**REQUEST:** Restate the opening lines of the material below word for word, stopping after the line that contains "COL = SC.collection".

--- start of COLLECTED MATERIAL ---

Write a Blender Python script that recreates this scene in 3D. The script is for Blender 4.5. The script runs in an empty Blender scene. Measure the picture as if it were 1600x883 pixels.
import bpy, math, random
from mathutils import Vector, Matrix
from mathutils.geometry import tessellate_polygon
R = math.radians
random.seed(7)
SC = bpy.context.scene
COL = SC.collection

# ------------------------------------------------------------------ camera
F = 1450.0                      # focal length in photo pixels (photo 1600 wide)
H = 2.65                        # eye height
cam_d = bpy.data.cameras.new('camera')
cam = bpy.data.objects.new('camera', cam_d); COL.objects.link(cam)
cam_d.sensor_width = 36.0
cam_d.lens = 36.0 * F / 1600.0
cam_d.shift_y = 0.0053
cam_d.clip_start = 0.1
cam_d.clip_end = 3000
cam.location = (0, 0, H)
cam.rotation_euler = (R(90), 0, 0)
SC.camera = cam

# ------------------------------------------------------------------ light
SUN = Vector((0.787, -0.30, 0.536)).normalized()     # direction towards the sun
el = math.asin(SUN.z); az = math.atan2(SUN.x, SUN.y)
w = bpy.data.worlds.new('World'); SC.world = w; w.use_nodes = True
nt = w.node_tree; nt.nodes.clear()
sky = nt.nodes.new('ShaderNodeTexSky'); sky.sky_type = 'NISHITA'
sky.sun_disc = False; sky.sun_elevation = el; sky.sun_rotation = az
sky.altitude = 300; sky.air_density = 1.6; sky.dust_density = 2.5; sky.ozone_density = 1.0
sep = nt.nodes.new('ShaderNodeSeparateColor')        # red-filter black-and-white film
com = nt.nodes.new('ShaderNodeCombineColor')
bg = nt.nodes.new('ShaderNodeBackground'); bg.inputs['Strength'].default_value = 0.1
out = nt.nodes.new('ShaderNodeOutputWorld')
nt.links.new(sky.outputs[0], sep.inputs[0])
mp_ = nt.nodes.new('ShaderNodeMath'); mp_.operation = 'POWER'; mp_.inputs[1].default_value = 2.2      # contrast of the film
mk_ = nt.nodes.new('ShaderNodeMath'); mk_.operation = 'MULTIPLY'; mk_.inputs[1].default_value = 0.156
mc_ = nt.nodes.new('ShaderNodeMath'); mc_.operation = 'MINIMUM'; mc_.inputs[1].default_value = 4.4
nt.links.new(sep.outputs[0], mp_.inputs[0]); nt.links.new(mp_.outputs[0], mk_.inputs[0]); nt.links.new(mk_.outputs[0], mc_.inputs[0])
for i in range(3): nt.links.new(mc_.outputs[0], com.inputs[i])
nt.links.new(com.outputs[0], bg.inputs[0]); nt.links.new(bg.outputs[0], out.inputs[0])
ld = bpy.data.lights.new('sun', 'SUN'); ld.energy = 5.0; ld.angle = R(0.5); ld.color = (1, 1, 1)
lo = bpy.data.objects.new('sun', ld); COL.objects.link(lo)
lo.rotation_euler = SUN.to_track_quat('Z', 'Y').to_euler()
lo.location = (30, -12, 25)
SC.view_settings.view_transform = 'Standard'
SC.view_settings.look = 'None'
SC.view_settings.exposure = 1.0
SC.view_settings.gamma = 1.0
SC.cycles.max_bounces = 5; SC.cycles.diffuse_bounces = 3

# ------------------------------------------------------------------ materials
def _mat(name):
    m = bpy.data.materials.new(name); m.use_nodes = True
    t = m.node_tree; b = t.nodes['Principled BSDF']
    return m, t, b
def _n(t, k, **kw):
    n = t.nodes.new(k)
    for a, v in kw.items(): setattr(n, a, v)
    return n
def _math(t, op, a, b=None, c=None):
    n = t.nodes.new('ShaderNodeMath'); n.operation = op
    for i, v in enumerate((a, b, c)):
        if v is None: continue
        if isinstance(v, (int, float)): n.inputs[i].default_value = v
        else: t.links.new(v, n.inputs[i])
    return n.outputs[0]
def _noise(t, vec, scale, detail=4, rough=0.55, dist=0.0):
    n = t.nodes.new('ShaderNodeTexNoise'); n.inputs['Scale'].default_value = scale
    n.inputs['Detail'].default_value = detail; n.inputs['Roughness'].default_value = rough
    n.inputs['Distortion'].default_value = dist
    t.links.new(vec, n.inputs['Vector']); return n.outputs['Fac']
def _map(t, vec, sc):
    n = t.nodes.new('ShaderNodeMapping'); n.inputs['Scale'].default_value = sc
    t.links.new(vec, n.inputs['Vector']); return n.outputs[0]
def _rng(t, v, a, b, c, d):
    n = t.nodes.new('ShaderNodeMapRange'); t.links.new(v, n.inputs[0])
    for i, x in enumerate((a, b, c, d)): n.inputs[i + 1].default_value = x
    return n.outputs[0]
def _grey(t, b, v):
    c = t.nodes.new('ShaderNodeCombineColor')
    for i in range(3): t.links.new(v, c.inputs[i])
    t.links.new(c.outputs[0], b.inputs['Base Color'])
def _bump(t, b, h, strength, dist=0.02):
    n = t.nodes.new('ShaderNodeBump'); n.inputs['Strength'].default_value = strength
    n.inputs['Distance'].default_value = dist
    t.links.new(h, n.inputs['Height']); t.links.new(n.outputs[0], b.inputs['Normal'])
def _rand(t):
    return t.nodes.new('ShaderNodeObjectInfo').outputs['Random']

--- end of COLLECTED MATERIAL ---

**TASK SOLUTION:**
Write a Blender Python script that recreates this scene in 3D. The script is for Blender 4.5. The script runs in an empty Blender scene. Measure the picture as if it were 1600x883 pixels.
import bpy, math, random
from mathutils import Vector, Matrix
from mathutils.geometry import tessellate_polygon
R = math.radians
random.seed(7)
SC = bpy.context.scene
COL = SC.collection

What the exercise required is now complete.